Tratava-se do ateliê do escultor Henrique Moreira (1890-1979), instalado ao
fundo do Jardim Arnaldo Gama, que Arlindo partilhou com o amigo Manuel Pereira da Silva
(1920-2003). Com um percurso dentro de uma estética realista, Henrique
Moreira era um escultor também da antiga escola, cujo modelar académico é
completamente visível nos seus trabalhos, particularmente naqueles que
resultaram em fundição, mas que deixa visível uma certa influência da Arte
Déco, quando talha a pedra, em particular as figuras femininas. Não podemos,
por isso, afirmar que Henrique Moreira tenha transmitido a Arlindo qualquer
característica da sua forma de pensar ou fazer escultura. Porém, seria
interessante fazer o estudo da vivência do escultor Henrique Moreira com os
seus discípulos, uma vez que, apesar da sua evidente admiração pela linguagem
clássica, esse convívio parece ter deixado impressiva marca nos dois discípulos
os quais, de forma diversa, se dedicaram à procura de uma linguagem pessoal,
dentro uma linguagem de cariz abstratizante.

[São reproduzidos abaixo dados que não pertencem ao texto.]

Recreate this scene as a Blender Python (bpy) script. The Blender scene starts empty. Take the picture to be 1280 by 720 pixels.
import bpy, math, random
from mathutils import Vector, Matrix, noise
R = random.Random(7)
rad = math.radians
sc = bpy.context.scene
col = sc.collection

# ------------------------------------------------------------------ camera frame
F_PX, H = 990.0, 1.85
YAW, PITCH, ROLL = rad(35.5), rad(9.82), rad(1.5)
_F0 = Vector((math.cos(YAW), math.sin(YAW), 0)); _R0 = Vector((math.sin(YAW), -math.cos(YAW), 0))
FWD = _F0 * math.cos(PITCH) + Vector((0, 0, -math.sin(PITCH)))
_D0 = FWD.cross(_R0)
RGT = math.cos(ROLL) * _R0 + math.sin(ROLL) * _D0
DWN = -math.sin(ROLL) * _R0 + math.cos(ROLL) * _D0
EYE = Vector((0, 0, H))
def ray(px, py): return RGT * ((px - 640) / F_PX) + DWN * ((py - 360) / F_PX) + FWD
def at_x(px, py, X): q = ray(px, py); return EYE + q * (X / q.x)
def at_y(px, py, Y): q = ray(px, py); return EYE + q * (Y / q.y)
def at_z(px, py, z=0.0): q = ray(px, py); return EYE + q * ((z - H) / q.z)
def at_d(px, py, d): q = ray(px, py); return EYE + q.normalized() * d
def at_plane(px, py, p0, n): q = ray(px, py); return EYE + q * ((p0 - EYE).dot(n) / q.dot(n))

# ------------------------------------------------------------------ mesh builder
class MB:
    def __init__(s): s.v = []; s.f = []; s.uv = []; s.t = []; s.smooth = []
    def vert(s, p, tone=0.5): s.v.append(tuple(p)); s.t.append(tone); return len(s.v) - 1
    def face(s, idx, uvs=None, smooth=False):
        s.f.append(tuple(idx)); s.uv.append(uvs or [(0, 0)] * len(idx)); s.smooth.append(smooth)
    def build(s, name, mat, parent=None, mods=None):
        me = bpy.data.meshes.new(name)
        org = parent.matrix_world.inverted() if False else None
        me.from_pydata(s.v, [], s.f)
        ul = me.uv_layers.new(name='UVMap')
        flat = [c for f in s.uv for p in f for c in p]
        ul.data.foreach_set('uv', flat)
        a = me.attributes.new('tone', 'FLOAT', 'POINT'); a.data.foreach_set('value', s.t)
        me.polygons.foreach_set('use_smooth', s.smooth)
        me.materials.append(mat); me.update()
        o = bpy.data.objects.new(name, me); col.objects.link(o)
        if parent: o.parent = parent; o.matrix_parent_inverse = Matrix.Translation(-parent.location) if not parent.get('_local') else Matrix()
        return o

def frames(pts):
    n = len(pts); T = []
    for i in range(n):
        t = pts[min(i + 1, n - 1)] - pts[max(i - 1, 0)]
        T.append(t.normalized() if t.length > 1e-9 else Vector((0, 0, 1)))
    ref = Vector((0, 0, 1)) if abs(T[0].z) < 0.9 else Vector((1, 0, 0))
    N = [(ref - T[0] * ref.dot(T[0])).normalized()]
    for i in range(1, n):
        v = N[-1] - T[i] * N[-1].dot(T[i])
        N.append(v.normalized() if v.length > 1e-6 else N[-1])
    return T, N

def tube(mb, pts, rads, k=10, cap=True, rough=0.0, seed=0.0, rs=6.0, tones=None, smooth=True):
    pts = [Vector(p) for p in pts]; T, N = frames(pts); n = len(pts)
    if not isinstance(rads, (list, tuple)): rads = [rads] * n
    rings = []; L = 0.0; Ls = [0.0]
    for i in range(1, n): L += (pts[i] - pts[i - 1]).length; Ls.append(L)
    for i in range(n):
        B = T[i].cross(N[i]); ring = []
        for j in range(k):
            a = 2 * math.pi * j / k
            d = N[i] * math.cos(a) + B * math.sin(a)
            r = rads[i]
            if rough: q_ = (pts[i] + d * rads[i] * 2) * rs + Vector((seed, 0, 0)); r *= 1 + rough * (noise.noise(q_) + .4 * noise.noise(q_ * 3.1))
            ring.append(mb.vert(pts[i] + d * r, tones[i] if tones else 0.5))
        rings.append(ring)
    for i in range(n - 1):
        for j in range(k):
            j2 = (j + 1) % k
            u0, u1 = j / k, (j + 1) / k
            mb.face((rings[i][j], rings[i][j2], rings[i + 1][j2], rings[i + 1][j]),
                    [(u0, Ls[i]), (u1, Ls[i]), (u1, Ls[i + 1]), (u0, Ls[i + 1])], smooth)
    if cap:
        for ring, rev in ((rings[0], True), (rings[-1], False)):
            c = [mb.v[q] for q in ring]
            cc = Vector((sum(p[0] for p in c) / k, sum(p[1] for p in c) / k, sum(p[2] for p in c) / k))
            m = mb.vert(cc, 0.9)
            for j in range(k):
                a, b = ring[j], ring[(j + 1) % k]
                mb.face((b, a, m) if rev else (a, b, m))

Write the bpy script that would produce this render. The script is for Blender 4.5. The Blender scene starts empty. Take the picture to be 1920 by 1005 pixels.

Na foto vemos de frente Arlindo Rocha e de costas Manuel Pereira da Silva, no atelier de Henrique Moreira.
Obtendo
a nota final de 17 valores, o referido trabalho de final de curso reúne em si a
composição e idealização clássicas, com uma conceção mais sintetizada, que nos
relembra um pouco o trabalho do seu colega de ateliê, Manuel Pereira da Silva. Com a maior
simplicidade e resultante de um demorado processo de sintetização, o
homenageado é representado sem vestes, envolto apenas numa bandeira, figurando
a nota biográfica da morte de Silva Porto. O corpo e a bandeira são de um
contraste de claros e escuros absolutos, para um trabalho quase sem modelação
volumétrica, assemelhando-se a uma incisão de desenho no próprio granito. O
resultado final, podemos considerar, vai ao encontro de um trabalho
contemporâneo para o seu tempo, uma vez que não se baseia na modelação, mas no
talhe direto, em que apenas duas maquetas, à escala, foram realizadas
anteriormente. Através da criação de planos e linhas cortantes, escavadas em
profundidade na pedra, Arlindo obtém os contrastes necessários à perceção do seu
tema, não tendo assim de se preocupar em realizar a passagem de luz entre
volumes orgânicos, o que reforça um pouco a aparência mais geométrica deste
relevo, que se aproxima da linguagem pessoal do artista, que se vinha a afirmar
em dois campos distintos da escultura, um mais figurativo e outro desprovido de
figuração, oi mais próximo de um esquematismo e antítese formais.
Num
meio onde as notícias sobre as principais figuras da Arte Contemporânea eram
escassas, valia a estes jovens a partilha, por entre tertúlias, das
experiências pessoais durante viagens ou mesmo a troca de revistas
internacionais, raras na época, o que faz com que os ecos do modernismo em
Portugal assumam uma grande importância. Os jovens estudantes procuravam
conhecer os novos valores da arte que se fazia e vivia fora do país. Nesta
geração portuense evidenciam-se vários nomes, os quais constituiriam um grupo
particular: Fernando Lanhas, Nadir Afonso, Arlindo Rocha, Fernando Fernandes,
Amândio Silva, Manuel
Pereira da Silva, Altino Maia, Eduardo Tavares, entre outros. São jovens
estudantes, da Escola de Belas Artes do Porto, que realizaram um conjunto de
exposições Independentes, manifestando assim uma vontade de descentralização
cultural, além das iniciativas de maior visibilidade e impacto que aconteciam
quase de forma exclusiva na capital.
Em
1943, este grupo de estudantes da Escola do Porto resolve unir-se contra os
grandes centros de exposições que decorriam quase de forma exclusiva na
capital. Com o nome de Independente, a primeira exposição decorre nas
instalações da própria Escola de Belas Artes do Porto, contando com a presença
quase exclusiva de alunos.
Fernando
Lanhas expõe, nas Independentes, as suas primeiras experiências abstratas,
sugerindo mesmo aos colegas a experimentação do vasto campo da abstração. Ao
mesmo tempo que Lanhas mostra as suas pinturas abstratas, Arlindo Rocha, que à
data assinava como Arlindo Gonçalves, apresenta as suas primeiras experiências abstratizantes
no campo da escultura.
O
grupo expande-se cedo, abrindo portas a professores ou artistas que
demonstrassem vontade de prosseguir essa vontade de descentralização cultural,
através de várias iniciativas, nas quais é evidente a recusa à filiação de um
estilo.
As
Exposições Independentes assumem justo valor, por constituírem uma primeira ação
coletiva à época, mesmo não estando estruturada sob uma vanguarda definida,
inaugura um diálogo inovador no campo da arte portuguesa, proporcionando
condições favoráveis ao aparecimento e desenvolvimento da tendência abstratizante.